A funny thing happened on the way to an outlet mall in Chicago’s south suburbs. It became a logistics complex.
Actually, the Chicagoland Outlets, which was to be developed as a regional shopping destination in Country Club Hills, 23 miles from Chicago, never broke ground. After more than a decade of waiting for a brick-and-mortar revival, the landowner, Capri Capital Partners, LLC, threw in the towel. In late December, Capri sold the 102-acre site to Chicago-based Logistics Property Co. (LPC), a new player in the industrial property segment, for $7.1 million. LPC rebranded the property LogiPark 57-80 after the two interstate highways that converge at the site, and announced plans to build four distribution centers totalling 1.4 million square feet at a cost of $75 million to $100 million. Work on the two-phase project is expected to begin in the spring.
The transaction is a template for the times. The original outlet mall project was made public in 2007, a time when cracks were starting to form in the commercial real estate model and long before online shopping was mainstream. Outlet malls, known in the trade as “power centers,” were past their heyday of the 1980s and 1990s. Yet the model was still considered viable.
The 2008 financial crisis and subsequent Great Recession altered the landscape. The downturn devastated an already over-leveraged commercial real estate industry. Then came e-commerce, Amazon.com, Inc. (NASDAQ:AMZN) and all the e-merchants to follow. Retail would be forever changed; outlet malls would struggle; and the Country Club Hills project would never see the light of day. Faced with an inability to land suitable anchor tenants, Capri gave up the ghost.
Country Club Hills is not the only structure rising from the outlet mall ashes. Last spring in Huntley, about 50 miles northwest of Chicago along Interstate 90, another Chicago-based developer, Prime Companies, Inc.,demolished a long-standing outlet mall it had acquired in 2016 but couldn’t be sustained as brick-and-mortar. In its place will be a three-building, 670,000 square-foot logistics complex to be built on 60.6 acres. Prime has submitted its application to the village of Huntley and expects approval sometime in the first quarter, said Michael Reschke Jr., Prime’s vice president and son of the company’s founder. Prime expects to begin making “general site improvements” in the spring, Reschke said. Prime has invested in nearly all real estate asset classes in its 35-plus years in business, Reschke added.

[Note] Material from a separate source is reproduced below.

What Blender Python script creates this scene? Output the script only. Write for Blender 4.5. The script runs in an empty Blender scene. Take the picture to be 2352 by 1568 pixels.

For its part, LPC, which marks its first year in business this month, has 10 industrial projects underway in various markets as part of a 20-million square foot development pipeline. It manages properties in Chicago, Dallas, Houston and Seattle-Tacoma, and plans to close on properties in Georgia and Pennsylvania. It did not disclose a timeline for the latter two states. None of the 10 projects involve conversions of retail space, said Jim Martell, LPC’s CEO.
Today, e-commerce accounts for about 10-12 percent of U.S. retail sales. But it may be as high as 18 percent if retail transactions that can’t be digitized, such as motor fuel sales, are excluded from the total amount. Consumers are increasingly abandoning the malls for their computers, tablets, and mobile devices, making it untenable in many cases for retailers to justify the cost of physical rent. Taxes are also a problem; it is believed that high Cook County taxes were an obstacle to getting Country Club Hills off the ground. In another sign of the times, the county will provide $29 million in financing to subsidize the industrial project.
At the same time, industrial space is harder and more costly to come by, especially in markets around seaports and in bustling commerce centers like Dallas and Atlanta. Industrial vacancy rates have repeatedly hit record lows in many U.S. markets; vacancy rates have been as low as 2 percent in the area surrounding the Los Angeles/Long Beach port complex.
Shopping malls, with large land footprints, near dense population centers, and in close proximity to major roadways and highways, are being eyed as candidates for new-fangled fulfillment centers. The key is having an acceptable “floor area ratio,” defined as the ratio of the existing building to the total amount of land, and whether the existing structure can be re-configured to meet the needs of e-commerce fulfillment and distribution.
The fourth-quarter “availability” rate for industrial real estate declined by 8 basis points, while warehouse demand exceeded the delivery of newly built supply by about 6 million square roughly 6 million sq. ft., according to a report released yesterday by real estate services firm CBRE Group Inc. (NYSE:CBRE). Availability of U.S. industrial real estate dipped to 7 percent in the fourth quarter, the lowest point since 2000, the data showed. Availability is defined as the total amount of vacant space plus space currently occupied but being marketed for use by new tenants.
In a report expected to be published next week, CBRE said it had identified 23 retail-to-industrial conversions across the country. The projects range from those that have been recently completed to those still in the development and planning stages, the report is expected to say.